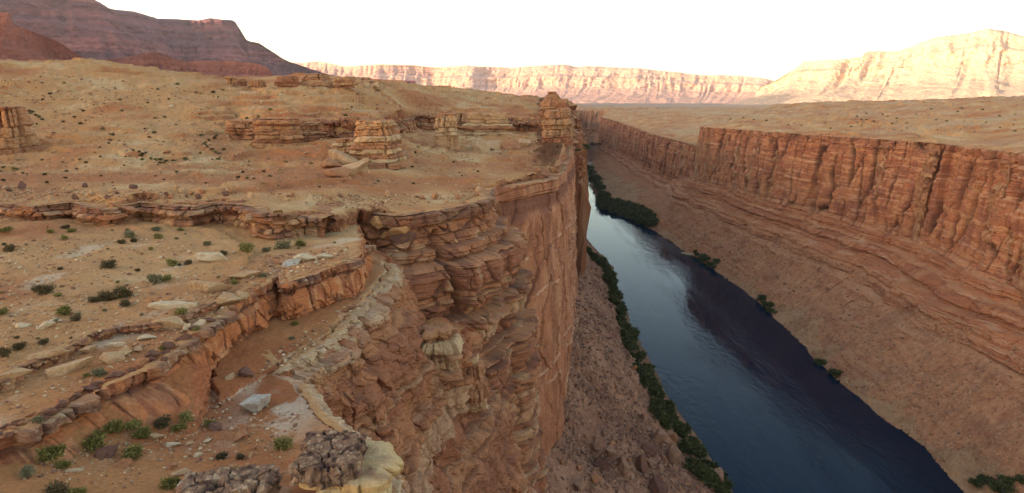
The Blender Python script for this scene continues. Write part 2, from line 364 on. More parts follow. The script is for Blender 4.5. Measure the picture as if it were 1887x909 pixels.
# rough ground: stones, ribs and hollows
gx, gy = PX, PY
rough = fbm2(gx / 3.2, gy / 3.2, 4, 301, .6) * np.clip(RD / 130, .12, 1.6) * .5
f1, f2, rid = cell2(gx / 2.4, gy / 2.4, 311)
rough += np.where(isTal, (rid ** 3) * (1 - sstep(.1, .5, f1)) * 1.6, 0)
QZ += rough * (1 - steep) * np.where(PZg < RIV - .5, .2, 1)
print('displaced', time.time() - T0)

# ------------------------------------------------------------------ albedo
def mix(a, b, t): return a + (b - a) * t[..., None]
def C3(*v): return np.array(v, F4)
n1 = fbm2(PX / 14, PY / 14, 4, 401); n2 = fbm3(PX / 2.5, PY / 2.5, QZ / 2.5, 3, 405); n3 = fbm3(PX / 6, PY / 6, QZ / 6, 3, 409)
n4 = fbm2(PX / 70, PY / 70, 3, 411)
ones = np.ones(PX.shape + (3,), F4)
sand = ones * C3(.38, .198, .084)
sand = mix(sand, C3(.31, .122, .05), sstep(-.2, .5, n1 + n4 * .6))
sand = mix(sand, C3(.42, .27, .14), sstep(.15, .7, -n1 + n2 * .35))
sand = mix(sand, C3(.38, .25, .135), (sstep(.0, .6, n4) * np.isin(VI, (R1_ID, R2_ID))).astype(F4) * .8)
tab = np.array([(.30,.125,.062),(.34,.165,.085),(.26,.095,.05),(.38,.215,.12),(.22,.085,.05),(.33,.14,.065),(.42,.27,.165),(.29,.13,.07)], F4)
rock = tab[np.clip((LC * 8).astype(int), 0, 7)]
rock = mix(rock, C3(.30, .115, .052), np.full(PX.shape, .45, F4))
rock = mix(rock, C3(.15, .062, .042), sstep(.15, .75, n3) * .7)
rock = mix(rock, C3(.40, .24, .14), sstep(.25, .8, -n3) * .6)
rock = mix(rock, C3(.10, .045, .032), np.clip(rec, 0, 1) * .45)
isAf = ((VI == 1) & (VD < 7) & (steep > .3)).astype(F4)
strk = fbm3(PX / .55, PY / .55, QZ / 9, 3, 441)
rock = mix(rock, C3(.37, .135, .055), isAf * .7)
rock = mix(rock, C3(.11, .045, .03), isAf * sstep(.0, .4, strk) * .6)
rock = mix(rock, C3(.10, .055, .042), isAf * sstep(.35, .8, VD) * (1 - sstep(1.2, 1.9, VD + n2 * .5)) * .8)  # dark crust, and the shadow beneath its overhang painted in
face = smooth.astype(F4)
rock = mix(rock, C3(.34, .145, .075), np.clip(face * 1.2, 0, .7))
rockR = rock * C3(1.0, 1.10, 1.15)
rock = np.where(isR[..., None], rockR, rock)
rk = np.maximum(sstep(.2, .6, steep + n2 * .12), (1 - sstep(.70, .90, nzf + n2 * .05)) * .85 * sstep(.45, .75, np.abs(hx * np.sin(az)[:, None] + hy * np.cos(az)[:, None])))
alb = mix(sand, rock, rk)
_al = sstep(.5, .8, np.abs(hx * np.sin(az)[:, None] + hy * np.cos(az)[:, None])); rk = np.where((VD < .4) & np.isin(VI, (5, 6, 8, 9)), rk * _al, rk); alb = mix(sand, rock, rk)
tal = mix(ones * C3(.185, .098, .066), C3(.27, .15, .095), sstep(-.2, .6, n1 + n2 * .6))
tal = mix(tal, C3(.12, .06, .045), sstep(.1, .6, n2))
talR = mix(ones * C3(.34, .19, .10), C3(.26, .13, .066), sstep(-.1, .5, n1 + n2 * .7))
isTR = (VI == 21)
kt, ut, et = sR(zr + n1 * 1.5); bedc = tab[np.clip((sR.c[kt] * 8).astype(int), 0, 7)]
talR = mix(talR, bedc * C3(1.0, 1.08, 1.1), sstep(-125, -108, QZ + n1 * 9) * .75)
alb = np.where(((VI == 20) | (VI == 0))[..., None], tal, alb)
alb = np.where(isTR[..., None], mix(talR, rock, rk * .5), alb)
low = (np.isin(VI, (3, 4, 7)) & (VD < 1)).astype(F4) * .75 + ((VI == 1) & (RD < 70)).astype(F4) * .6 + ((VI == 2) & (RD < 75)).astype(F4) * .3
alb = mix(alb, alb * C3(.82, .62, .55), low)  # lower benches: redder sand, their weaker sky light also darkened into the colour
# pale crust along the rims of the lower shelves
crust = (((VI == 3) | (VI == 4)) & (VD < 2.6) & (nz < .95) & ((PX > -22.5) | (VI == 4))).astype(F4) * sstep(-.5, .3, n2 + n1)
alb = mix(alb, C3(.48, .36, .24), crust * .5)
white = sstep(.28, .6, fbm2(PX / 5, PY / 9, 4, 431)) * (((VI == 2) | (VI == 1) | (VI == 4)) & (steep < .3))
alb = mix(alb, C3(.50, .40, .29), white.astype(F4) * .5)
_pc = PZ(515, 765, -25)
alb = mix(alb, C3(.46, .36, .27), np.exp(-((PX - _pc[0]) / 3.4) ** 2 - ((PY - _pc[1]) / 4.5) ** 2) * sstep(-.15, .2, fbm2(PX / 1.6, PY / 1.6, 4, 433)) * .8)
alb = np.clip(alb * (1 + .10 * n2[..., None]), .02, .8)
print('albedo', time.time() - T0)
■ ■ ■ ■
▸ Given task: Reproduce the data above word for word from its first line through the line that holds "print('displaced', time.time() - T0)", both ends included; skip pictures.

▸ Answer to the exercise:
The Blender Python script for this scene continues. Write part 2, from line 364 on. More parts follow. The script is for Blender 4.5. Measure the picture as if it were 1887x909 pixels.
# rough ground: stones, ribs and hollows
gx, gy = PX, PY
rough = fbm2(gx / 3.2, gy / 3.2, 4, 301, .6) * np.clip(RD / 130, .12, 1.6) * .5
f1, f2, rid = cell2(gx / 2.4, gy / 2.4, 311)
rough += np.where(isTal, (rid ** 3) * (1 - sstep(.1, .5, f1)) * 1.6, 0)
QZ += rough * (1 - steep) * np.where(PZg < RIV - .5, .2, 1)
print('displaced', time.time() - T0)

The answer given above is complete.